The Madhya Pradesh High Court recently held that a married woman cannot claim that her consent for physical relations with another man was taken on the pretext of a false promise of marriage [Veerendra Yadav v. The State of Madhya Pradesh].
Justice Maninder S Bhatti quashed a rape case against a man booked on the complaint of a married woman last year.
Taking note of various rulings in similar cases, the Court said,
“The aforesaid judgments of the Apex Court as well as this Court postulate that when the prosecutrix is married lady, and therefore, her consent for physical relationship on the garb of false promise of marriage cannot be brought within the framework of the consent obtained on the basis of ‘misconception of the fact’.”
The accused, who himself was married to another woman, had moved the High Court after the woman (complainant) accused him of rape. The woman was married to a driver and has two children.
She claimed that the accused used to reside in their neighborhood and they were in a friendship for three months. It was alleged that the accused had promised to marry her after divorcing his own wife and thus established a sexual relationship with the complainant.
However, he allegedly later declined to marry her, stating that he was not in a position to divorce his own wife.
The Court examined the complainant’s statement and found she was in a relationship with the accused for three months and whenever her husband would go out, the accused would visit her and have sexual relations with her.
“Therefore, it cannot be said that the consent was given by the prosecutrix under some misconception of fact.
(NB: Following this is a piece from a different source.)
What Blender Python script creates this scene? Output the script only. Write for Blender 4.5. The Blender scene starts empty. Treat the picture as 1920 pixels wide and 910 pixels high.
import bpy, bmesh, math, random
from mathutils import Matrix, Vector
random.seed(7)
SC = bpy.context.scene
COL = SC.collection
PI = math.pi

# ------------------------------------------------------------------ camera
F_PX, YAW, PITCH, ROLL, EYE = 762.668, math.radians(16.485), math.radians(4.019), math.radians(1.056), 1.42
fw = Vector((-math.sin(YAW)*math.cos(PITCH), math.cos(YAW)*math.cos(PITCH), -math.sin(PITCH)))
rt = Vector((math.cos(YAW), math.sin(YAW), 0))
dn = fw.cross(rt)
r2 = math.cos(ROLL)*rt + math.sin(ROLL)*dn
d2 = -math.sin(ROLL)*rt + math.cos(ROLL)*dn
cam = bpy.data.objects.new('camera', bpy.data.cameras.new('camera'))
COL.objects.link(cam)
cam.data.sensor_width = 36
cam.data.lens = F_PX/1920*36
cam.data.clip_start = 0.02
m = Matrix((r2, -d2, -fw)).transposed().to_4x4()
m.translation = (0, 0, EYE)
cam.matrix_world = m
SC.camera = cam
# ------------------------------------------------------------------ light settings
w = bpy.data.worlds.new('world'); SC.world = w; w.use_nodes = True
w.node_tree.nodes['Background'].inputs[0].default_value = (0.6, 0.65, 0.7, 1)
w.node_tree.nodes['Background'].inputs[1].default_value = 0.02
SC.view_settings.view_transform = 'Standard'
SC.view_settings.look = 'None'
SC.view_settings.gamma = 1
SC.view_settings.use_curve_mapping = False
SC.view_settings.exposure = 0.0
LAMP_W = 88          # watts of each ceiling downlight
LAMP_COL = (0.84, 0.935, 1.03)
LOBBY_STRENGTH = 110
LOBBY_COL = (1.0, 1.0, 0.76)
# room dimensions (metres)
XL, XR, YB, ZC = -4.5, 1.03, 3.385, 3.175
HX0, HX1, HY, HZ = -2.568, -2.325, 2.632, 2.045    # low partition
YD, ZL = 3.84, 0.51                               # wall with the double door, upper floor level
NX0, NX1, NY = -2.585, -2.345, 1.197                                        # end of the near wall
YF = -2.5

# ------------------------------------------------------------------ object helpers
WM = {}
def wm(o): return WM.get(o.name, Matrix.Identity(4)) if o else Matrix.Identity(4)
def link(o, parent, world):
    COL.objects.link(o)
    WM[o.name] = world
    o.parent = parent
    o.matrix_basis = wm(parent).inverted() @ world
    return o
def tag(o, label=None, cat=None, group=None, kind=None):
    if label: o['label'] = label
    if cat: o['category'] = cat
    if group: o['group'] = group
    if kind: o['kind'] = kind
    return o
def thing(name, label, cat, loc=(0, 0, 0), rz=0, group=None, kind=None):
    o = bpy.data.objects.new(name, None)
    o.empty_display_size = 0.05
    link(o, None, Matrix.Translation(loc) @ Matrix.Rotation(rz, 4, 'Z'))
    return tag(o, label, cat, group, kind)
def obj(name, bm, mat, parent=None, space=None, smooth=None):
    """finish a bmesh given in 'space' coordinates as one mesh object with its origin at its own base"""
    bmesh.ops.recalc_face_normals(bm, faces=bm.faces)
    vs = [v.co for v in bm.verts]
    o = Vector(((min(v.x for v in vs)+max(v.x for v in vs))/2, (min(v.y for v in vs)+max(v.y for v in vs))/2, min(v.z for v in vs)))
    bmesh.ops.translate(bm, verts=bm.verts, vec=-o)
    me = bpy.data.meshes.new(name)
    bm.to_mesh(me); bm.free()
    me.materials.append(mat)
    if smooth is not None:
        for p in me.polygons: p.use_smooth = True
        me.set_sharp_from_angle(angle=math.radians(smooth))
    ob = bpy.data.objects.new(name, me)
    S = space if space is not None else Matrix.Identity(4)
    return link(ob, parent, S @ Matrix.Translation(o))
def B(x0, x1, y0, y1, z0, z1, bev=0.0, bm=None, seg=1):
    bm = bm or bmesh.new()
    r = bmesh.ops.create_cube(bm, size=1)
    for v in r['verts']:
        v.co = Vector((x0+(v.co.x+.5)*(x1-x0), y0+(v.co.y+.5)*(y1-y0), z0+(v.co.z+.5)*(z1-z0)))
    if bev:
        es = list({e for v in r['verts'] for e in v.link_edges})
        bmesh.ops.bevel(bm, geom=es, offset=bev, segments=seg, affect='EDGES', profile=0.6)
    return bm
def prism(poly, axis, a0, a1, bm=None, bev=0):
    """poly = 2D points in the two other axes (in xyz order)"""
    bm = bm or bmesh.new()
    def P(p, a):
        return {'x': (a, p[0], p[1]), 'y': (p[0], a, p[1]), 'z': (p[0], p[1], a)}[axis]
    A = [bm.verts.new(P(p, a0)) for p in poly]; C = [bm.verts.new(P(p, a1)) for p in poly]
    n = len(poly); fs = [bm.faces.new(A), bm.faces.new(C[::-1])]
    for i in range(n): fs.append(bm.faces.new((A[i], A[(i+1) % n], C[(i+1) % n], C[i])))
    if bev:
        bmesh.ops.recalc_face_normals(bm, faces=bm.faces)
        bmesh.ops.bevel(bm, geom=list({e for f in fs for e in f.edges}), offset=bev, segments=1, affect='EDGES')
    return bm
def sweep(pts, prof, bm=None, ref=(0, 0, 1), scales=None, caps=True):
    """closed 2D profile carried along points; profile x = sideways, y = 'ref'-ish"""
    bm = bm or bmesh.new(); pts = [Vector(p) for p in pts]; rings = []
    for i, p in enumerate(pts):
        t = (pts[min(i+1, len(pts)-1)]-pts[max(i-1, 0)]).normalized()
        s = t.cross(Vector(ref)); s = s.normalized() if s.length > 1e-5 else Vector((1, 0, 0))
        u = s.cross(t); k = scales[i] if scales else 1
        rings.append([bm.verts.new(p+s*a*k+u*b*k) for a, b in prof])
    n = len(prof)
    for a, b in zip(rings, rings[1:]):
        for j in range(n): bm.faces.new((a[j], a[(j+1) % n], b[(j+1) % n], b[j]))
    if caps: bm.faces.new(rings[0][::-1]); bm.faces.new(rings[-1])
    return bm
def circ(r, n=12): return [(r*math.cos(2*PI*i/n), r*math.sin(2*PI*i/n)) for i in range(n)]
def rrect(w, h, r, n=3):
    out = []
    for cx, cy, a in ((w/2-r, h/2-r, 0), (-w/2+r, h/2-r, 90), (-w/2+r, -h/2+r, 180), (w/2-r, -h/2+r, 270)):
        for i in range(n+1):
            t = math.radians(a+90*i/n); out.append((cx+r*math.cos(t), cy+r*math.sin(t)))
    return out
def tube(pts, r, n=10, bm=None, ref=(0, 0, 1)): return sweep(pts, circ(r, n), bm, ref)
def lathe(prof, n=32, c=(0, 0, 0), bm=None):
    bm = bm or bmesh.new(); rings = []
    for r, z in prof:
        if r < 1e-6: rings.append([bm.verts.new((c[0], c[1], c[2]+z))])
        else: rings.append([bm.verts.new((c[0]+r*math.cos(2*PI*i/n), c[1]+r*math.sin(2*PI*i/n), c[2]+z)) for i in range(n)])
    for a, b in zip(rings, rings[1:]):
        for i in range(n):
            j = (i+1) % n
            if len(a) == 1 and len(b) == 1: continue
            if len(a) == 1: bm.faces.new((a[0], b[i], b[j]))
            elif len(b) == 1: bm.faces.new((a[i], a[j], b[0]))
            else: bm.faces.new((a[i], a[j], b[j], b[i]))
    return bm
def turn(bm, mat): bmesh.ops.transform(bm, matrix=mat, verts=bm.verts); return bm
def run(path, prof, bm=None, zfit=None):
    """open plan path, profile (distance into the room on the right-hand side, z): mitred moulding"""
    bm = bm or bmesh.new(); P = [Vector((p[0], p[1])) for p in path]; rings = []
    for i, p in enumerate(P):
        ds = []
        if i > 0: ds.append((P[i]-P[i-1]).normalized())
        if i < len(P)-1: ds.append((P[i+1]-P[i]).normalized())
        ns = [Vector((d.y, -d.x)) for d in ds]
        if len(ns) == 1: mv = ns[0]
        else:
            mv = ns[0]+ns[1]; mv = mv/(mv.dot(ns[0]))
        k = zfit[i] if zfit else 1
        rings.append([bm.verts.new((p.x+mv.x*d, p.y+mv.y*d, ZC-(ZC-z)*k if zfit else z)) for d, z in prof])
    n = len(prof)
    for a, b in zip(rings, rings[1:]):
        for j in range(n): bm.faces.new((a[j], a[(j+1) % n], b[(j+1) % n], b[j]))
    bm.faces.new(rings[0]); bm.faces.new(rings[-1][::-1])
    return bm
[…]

Moreover, if the FIR is perused carefully and subjected to microscopic scrutiny it would reveal that there are no allegations that the present applicant pressurized the prosecutrix to enter into wedlock under the garb of false promise of marriage,” it added.
The Court further said that the first information report (FIR) did not reveal that there was a false promise of marriage that led the complainant to enter into a sexual relationship.
“In such a case, the FIR is required to be nipped in the bud, as the same would entail in the long drawn process of conduct of trial whereas the allegations levelled in the FIR on their face value, do not indicate the commission of offence under the aforesaid sections,” the Court said it at quashed the case.
Case title : Veerendra Yadav v State of Madhya Pradesh.